A “coalition” of parents who are demanding AISD transparency is now getting into the picture.

At minimum starting this week, the AISD board will have a significant minority of new faces and possibly clearer voices.

Or . . . there might be a new majority in the making.

I’m looking forward to seeing how all this plays out.

Will new trustees shake AISD out of its silence?

The Amarillo Independent School District board of trustees will have three new members soon. Two of them will succeed incumbents who lost their re-election bids; a third succeeds an incumbent who didn’t seek re-election earlier this month.

What now? The AISD board has become ensnared in a controversy over the resignation of the Amarillo High School girls volleyball coach. The board hasn’t addressed the controversy in any form. It has remained silent while community whispers, chatters and expresses anger at the way the allegedly was treated by the board and school administrators.

Kori Clements quit after a single season at the helm of one of Texas’s most vaunted high school athletic programs. She complained about a parent who allegedly harassed her over playing time given to her daughters. The board didn’t back the coach; neither did the administration.

I’m unaware of the political rhetoric that preceded the May 4 election.
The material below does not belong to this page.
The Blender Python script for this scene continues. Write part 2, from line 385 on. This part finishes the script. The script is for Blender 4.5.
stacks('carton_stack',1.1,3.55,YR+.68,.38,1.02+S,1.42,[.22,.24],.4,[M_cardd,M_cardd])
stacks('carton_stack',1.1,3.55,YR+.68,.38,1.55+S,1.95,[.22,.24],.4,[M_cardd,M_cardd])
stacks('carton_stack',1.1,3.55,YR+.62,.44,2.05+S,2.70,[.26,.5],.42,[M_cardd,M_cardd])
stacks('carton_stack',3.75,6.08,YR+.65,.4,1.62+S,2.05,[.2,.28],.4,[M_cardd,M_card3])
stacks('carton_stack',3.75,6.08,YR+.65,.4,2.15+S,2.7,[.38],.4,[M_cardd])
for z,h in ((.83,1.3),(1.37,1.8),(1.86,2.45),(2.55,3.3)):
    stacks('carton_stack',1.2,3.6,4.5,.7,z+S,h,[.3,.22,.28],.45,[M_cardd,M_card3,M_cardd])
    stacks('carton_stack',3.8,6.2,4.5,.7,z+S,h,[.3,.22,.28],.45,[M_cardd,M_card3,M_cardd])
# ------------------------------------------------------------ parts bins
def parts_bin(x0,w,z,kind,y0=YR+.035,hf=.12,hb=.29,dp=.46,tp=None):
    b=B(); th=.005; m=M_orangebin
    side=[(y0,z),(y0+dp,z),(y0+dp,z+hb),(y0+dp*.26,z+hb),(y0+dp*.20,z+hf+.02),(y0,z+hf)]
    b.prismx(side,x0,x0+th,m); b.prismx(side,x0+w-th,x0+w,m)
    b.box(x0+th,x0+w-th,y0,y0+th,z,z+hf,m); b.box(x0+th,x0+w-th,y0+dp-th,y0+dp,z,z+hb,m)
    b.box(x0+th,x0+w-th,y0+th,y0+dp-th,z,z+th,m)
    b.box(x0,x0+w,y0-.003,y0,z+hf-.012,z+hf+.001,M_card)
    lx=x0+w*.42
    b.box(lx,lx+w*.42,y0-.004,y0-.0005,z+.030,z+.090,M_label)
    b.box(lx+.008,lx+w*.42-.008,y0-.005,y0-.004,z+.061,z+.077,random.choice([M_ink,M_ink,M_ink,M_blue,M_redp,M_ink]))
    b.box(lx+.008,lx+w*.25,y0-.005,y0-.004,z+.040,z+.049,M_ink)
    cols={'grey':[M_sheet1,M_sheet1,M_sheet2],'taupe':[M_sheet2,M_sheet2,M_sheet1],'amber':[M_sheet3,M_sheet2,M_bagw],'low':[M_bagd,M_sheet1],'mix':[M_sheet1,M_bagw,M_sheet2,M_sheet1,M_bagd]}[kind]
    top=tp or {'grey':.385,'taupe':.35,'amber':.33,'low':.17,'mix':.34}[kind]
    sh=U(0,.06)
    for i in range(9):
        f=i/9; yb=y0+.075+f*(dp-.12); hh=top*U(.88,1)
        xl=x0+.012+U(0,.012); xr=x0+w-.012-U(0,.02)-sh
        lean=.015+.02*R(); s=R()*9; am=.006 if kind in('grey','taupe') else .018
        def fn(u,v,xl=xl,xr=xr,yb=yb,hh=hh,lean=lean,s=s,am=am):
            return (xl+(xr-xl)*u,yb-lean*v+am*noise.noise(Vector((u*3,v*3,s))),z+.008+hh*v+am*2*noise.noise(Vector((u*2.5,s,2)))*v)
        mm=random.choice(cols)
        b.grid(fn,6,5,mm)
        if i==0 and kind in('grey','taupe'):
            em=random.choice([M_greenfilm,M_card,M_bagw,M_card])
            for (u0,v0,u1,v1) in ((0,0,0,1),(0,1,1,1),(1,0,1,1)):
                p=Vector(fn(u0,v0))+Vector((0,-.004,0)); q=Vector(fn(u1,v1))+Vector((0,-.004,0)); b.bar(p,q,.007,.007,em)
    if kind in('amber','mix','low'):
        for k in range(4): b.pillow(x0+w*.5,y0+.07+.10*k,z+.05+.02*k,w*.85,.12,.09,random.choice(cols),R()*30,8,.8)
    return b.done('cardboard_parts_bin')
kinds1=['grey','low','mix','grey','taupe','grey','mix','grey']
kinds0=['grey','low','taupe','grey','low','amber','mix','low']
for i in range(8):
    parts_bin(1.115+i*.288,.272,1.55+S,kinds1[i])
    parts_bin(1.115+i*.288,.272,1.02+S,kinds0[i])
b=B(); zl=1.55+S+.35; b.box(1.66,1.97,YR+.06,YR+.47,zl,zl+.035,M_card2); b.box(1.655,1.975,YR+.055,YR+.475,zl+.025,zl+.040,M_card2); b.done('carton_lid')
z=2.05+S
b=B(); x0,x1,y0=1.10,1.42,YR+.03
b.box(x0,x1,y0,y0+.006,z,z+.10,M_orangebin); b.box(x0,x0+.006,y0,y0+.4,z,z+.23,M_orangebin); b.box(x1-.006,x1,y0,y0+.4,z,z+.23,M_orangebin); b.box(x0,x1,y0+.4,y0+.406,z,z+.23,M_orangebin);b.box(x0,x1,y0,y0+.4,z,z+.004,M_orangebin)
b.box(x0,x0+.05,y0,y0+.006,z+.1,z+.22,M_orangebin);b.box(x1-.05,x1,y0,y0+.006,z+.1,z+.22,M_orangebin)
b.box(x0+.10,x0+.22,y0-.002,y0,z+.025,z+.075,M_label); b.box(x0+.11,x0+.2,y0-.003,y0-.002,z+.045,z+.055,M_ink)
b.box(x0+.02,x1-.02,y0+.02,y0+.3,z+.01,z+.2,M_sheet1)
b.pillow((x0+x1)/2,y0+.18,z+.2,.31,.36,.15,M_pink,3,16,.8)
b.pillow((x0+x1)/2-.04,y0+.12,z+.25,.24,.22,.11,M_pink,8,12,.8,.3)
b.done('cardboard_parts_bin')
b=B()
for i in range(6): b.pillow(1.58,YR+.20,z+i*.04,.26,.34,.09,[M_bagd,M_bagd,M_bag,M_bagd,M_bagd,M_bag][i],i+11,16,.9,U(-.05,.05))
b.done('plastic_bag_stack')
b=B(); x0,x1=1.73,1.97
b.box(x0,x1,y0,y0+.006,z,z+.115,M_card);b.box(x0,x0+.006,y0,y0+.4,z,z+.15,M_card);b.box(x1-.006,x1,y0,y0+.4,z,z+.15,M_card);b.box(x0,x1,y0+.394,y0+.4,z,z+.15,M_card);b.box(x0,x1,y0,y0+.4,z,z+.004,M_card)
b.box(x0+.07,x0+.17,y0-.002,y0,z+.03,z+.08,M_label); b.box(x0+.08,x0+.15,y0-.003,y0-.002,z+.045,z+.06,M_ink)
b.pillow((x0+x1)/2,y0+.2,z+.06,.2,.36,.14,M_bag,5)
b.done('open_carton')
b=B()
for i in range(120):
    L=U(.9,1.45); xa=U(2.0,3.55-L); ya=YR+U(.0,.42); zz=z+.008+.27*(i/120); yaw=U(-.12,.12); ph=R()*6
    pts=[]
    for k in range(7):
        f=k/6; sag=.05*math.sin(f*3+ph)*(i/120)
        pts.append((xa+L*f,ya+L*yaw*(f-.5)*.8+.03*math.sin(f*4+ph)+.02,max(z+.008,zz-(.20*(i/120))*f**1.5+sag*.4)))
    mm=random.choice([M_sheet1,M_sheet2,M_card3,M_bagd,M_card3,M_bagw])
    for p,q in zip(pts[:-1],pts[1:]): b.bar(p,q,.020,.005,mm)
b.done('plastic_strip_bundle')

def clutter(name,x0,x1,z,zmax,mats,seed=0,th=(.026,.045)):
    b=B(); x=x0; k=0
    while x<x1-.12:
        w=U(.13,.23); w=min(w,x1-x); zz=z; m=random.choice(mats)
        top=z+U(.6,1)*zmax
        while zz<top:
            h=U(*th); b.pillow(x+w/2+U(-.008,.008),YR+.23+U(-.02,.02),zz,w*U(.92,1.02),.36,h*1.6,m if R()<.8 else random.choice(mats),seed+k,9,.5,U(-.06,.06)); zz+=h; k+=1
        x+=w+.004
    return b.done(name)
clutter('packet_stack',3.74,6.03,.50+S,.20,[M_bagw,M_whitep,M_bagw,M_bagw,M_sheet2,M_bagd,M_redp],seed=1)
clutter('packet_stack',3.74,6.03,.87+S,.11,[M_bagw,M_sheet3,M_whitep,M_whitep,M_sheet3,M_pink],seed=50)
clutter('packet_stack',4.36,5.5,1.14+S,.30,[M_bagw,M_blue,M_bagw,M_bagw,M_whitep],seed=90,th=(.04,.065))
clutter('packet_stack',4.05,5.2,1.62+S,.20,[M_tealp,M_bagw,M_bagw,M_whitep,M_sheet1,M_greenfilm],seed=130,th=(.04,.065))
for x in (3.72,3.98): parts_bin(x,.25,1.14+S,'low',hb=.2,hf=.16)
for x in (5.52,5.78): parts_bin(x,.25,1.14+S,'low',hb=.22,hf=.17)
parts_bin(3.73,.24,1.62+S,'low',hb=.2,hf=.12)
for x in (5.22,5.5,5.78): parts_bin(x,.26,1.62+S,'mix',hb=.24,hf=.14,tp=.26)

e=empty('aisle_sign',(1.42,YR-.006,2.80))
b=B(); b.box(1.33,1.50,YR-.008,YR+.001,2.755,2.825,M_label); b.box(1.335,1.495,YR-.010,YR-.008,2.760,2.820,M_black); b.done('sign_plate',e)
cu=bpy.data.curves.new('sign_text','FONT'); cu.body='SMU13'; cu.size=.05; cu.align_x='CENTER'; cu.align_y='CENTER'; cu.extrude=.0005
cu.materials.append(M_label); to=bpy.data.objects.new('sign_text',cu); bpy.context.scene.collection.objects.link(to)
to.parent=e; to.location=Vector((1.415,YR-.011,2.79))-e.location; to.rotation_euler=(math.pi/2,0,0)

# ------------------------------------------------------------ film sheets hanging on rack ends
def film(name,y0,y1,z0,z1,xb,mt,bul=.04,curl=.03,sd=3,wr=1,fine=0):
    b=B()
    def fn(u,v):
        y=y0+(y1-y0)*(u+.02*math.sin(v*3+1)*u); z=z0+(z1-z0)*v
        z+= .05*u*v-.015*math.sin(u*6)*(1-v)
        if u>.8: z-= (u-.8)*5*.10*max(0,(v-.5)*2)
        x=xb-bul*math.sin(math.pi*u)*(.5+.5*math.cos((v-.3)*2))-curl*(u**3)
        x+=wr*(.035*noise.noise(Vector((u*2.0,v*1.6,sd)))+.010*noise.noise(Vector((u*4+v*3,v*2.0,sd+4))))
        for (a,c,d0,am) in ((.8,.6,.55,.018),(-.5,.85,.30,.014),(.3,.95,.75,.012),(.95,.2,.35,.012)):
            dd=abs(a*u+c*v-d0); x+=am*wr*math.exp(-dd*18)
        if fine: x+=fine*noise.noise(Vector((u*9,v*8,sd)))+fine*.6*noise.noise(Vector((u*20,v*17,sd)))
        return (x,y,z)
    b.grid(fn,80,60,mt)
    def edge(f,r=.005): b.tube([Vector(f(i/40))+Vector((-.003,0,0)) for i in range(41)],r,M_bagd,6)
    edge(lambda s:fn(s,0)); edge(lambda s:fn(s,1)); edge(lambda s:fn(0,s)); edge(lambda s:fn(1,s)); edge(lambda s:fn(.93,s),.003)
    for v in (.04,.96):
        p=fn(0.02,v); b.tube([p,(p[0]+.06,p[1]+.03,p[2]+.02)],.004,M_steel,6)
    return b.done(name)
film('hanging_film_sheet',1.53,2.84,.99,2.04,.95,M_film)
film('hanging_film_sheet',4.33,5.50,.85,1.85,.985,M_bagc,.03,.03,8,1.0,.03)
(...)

I am quite aware, though, of the hard feelings among many of the school system’s constituents over Kori Clements’ treatment.

Is there a connection between the election result and how the newly constituted AISD board will handle the current matter, let alone future matters of this type?

Three new board trustees do not comprise a majority on this board. It might take another election cycle to weed out more of the silent types who have presided over this situation.

I just hope there isn’t more damage to be done.